In sede giudiziaria, la prova del danno è a carico del lavoratoreex. art. 2697 c.c, che ha l’onere di dimostrare – anche tramite presunzioni – l’esistenza e l’entità dello stesso, nonché il relativo nesso di causalità conseguente al comportamento del datore di lavoro. 

Infatti, il danno da demansionamento non è automatico e la sua prova può essere data, ai sensi dell'art. 2729 c.c., anche attraverso l'allegazione di presunzioni gravi, precise e concordanti, che possono riguardare la qualità e quantità dell'attività lavorativa svolta, il tipo e la natura della professionalità coinvolta, la durata del demansionamento, la diversa e nuova collocazione lavorativa assunta dopo la prospettata qualificazione ed i solleciti rivolti ai superiori per lo spostamento a mansioni più consone (Cass. Lav. ord. 2122/2023).

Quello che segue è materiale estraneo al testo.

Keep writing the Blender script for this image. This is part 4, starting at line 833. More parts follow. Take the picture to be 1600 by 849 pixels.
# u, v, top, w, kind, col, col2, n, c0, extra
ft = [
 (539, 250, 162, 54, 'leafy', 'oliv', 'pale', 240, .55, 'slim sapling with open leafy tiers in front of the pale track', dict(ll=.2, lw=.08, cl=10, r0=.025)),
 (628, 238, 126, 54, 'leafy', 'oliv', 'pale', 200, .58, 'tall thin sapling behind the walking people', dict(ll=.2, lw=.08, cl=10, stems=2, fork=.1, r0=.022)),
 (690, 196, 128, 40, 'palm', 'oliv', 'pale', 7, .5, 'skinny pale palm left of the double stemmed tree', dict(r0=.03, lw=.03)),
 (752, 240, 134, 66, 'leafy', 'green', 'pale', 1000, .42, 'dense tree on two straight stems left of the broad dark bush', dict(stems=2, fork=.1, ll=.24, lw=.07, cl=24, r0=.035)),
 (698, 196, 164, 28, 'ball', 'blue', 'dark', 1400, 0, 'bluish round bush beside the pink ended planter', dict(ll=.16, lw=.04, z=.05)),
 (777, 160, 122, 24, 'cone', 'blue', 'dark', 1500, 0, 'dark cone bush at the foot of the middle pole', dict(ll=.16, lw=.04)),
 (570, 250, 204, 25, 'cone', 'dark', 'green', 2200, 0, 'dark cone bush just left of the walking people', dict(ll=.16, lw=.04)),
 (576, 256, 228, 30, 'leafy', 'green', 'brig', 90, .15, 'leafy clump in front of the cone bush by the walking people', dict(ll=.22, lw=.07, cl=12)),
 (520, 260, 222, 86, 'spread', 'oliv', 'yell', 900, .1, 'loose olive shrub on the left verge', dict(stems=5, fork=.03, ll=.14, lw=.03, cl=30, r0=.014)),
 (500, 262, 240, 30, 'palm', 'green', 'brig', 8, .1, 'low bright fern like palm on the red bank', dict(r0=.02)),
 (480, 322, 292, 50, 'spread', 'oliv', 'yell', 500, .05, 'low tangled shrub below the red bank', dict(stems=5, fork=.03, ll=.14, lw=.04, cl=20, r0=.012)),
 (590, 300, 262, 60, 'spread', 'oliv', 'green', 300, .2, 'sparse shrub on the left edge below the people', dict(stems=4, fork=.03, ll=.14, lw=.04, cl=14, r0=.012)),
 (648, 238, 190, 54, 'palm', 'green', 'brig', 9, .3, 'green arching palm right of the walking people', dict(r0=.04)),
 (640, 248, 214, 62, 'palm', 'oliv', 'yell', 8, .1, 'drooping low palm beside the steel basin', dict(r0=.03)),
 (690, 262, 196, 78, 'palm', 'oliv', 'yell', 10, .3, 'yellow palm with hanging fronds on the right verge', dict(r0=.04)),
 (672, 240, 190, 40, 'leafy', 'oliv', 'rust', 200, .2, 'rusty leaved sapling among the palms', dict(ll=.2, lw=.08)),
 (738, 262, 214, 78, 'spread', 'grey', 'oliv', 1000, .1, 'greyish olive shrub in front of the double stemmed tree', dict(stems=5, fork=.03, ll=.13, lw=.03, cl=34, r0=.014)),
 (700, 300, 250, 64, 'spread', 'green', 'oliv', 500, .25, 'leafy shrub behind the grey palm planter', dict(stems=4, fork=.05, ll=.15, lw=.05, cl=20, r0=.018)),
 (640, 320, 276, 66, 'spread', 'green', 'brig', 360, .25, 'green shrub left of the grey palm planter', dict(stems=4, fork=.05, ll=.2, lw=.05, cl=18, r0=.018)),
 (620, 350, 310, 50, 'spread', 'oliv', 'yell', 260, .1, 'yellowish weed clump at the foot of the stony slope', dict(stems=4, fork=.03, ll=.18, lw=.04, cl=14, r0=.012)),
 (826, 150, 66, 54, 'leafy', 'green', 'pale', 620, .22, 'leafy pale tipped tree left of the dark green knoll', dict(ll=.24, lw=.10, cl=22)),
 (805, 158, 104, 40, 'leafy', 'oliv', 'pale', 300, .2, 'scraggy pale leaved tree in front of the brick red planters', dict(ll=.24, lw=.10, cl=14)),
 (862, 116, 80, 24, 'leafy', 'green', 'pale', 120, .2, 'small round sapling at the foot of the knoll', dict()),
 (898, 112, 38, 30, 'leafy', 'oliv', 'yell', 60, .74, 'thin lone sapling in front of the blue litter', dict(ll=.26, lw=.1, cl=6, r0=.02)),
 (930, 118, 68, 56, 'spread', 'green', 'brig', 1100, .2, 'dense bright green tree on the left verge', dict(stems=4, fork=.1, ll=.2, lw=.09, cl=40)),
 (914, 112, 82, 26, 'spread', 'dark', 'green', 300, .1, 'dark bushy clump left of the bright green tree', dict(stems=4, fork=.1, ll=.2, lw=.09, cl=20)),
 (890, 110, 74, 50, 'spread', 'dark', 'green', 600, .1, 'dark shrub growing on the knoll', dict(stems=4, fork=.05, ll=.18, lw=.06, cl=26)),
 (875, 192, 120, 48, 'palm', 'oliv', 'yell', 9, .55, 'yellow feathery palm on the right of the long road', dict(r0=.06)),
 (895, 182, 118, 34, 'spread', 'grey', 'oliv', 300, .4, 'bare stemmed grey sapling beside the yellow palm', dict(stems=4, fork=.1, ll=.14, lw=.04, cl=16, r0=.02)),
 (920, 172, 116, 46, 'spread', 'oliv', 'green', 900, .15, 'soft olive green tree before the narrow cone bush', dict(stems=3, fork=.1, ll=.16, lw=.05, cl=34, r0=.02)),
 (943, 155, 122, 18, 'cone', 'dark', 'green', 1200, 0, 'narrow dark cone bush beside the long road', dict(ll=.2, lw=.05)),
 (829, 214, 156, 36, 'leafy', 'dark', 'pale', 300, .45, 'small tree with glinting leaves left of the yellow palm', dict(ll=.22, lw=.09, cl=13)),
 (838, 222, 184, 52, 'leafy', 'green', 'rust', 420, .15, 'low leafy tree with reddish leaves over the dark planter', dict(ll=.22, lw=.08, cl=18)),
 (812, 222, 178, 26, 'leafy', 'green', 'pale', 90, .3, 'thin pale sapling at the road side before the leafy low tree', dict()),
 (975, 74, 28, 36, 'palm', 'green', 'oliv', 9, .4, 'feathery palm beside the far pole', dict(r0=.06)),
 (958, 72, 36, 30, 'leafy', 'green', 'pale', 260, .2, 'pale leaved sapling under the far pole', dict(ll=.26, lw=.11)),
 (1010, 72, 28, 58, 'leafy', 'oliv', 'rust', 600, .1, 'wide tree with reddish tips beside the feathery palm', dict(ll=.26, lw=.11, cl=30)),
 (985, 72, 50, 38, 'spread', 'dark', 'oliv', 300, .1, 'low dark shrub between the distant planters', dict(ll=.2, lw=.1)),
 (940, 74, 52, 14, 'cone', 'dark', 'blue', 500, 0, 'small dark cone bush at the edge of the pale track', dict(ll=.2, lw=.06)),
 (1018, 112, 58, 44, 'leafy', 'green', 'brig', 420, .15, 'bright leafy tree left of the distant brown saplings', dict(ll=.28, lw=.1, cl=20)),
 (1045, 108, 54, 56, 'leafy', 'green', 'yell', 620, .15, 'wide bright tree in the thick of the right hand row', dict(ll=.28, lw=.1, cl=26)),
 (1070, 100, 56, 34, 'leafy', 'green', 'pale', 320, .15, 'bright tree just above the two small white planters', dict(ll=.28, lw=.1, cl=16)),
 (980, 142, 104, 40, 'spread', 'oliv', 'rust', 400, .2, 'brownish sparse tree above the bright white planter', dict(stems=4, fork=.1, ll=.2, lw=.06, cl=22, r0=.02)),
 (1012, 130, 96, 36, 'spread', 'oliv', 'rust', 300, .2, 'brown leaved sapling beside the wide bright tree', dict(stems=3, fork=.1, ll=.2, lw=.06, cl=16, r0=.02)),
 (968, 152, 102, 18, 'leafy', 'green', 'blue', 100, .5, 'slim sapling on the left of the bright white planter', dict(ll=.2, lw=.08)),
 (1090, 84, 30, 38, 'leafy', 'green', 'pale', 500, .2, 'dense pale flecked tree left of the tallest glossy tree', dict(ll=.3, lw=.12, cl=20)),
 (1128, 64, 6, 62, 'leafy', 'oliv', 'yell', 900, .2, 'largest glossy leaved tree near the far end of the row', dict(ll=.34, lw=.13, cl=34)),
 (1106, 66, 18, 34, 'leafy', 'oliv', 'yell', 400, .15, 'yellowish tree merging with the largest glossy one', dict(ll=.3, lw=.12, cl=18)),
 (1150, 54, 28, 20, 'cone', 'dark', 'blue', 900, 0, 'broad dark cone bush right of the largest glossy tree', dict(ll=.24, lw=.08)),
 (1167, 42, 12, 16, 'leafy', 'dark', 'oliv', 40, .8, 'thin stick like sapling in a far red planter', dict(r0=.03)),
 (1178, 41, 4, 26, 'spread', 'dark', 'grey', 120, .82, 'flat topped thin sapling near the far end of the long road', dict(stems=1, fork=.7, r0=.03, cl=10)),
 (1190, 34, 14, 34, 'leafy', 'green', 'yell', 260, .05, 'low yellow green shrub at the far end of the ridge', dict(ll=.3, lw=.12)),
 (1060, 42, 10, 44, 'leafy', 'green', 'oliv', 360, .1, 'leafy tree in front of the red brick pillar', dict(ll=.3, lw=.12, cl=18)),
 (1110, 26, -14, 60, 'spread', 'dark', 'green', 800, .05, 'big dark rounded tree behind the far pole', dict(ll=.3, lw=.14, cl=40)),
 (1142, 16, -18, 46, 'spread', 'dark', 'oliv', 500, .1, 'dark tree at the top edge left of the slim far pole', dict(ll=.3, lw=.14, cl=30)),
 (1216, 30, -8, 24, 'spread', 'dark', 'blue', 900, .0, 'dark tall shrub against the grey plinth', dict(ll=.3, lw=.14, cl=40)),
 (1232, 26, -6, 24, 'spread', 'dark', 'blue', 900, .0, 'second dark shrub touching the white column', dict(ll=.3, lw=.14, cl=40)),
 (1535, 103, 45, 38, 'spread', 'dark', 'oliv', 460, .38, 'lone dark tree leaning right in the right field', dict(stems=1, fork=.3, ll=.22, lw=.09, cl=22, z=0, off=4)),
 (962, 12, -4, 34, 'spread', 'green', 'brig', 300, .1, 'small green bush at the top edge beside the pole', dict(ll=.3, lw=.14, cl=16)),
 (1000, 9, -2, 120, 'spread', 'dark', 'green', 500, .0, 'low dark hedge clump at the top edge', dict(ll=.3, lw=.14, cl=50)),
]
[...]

Se il lavoratore deduce un demansionamento riconducibile ad inesatto adempimento dell’obbligo gravante sul datore di lavoro (ex. art. 2103 c.c) quest’ultimo dovrà a sua volta dare prova della mancanza in concreto del demansionamento, ovvero provare che fosse giustificato dal legittimo esercizio dei poteri imprenditoriali o disciplinari, oppure, a titolo esemplificativo, ex art. 1218 c.c., provare di essere stato impossibilitato ad eseguire la prestazione a causa a lui non imputabile (Cass. Lav. ord. 3529/2024).

Spetterà poi al giudice verificare, di volta in volta, quale danno sussista nel concreto, individuandone la natura e determinando, in via equitativa, l’ammontare del ristoro economico (ed. es. in misura percentuale sulla retribuzione mensile del lavoratore), dovendo altresì provvedere, se richiesto nel ricorso introduttivo, ad ordinare il ripristino della situazione lavorativa preesistente al demansionamento.

Tutela del lavoratore demansionato

Nel caso in cui il dipendente ritenga di aver subito un demansionamento illegittimo, sarà opportuno preliminarmente verificare l’effettiva sussistenza dei presupposti dell’azione rivolgendosi ad un legale esperto giuslavorista, dopo di che è preferibile percorrere, dapprima, la via del bonario componimento dell’insorgente controversia, indirizzando al datore di lavoro una comunicazione scritta in cui si dichiara la disponibilità a trovare un accordo.

Se questa soluzione non troverà riscontro favorevole nell’atteggiamento datoriale, si potrà quindi adire il Tribunale in funzione di Giudice del lavoro invocando il ripristino della situazione precedente, con condanna della parte datoriale al risarcimento dei danni medio tempore patiti.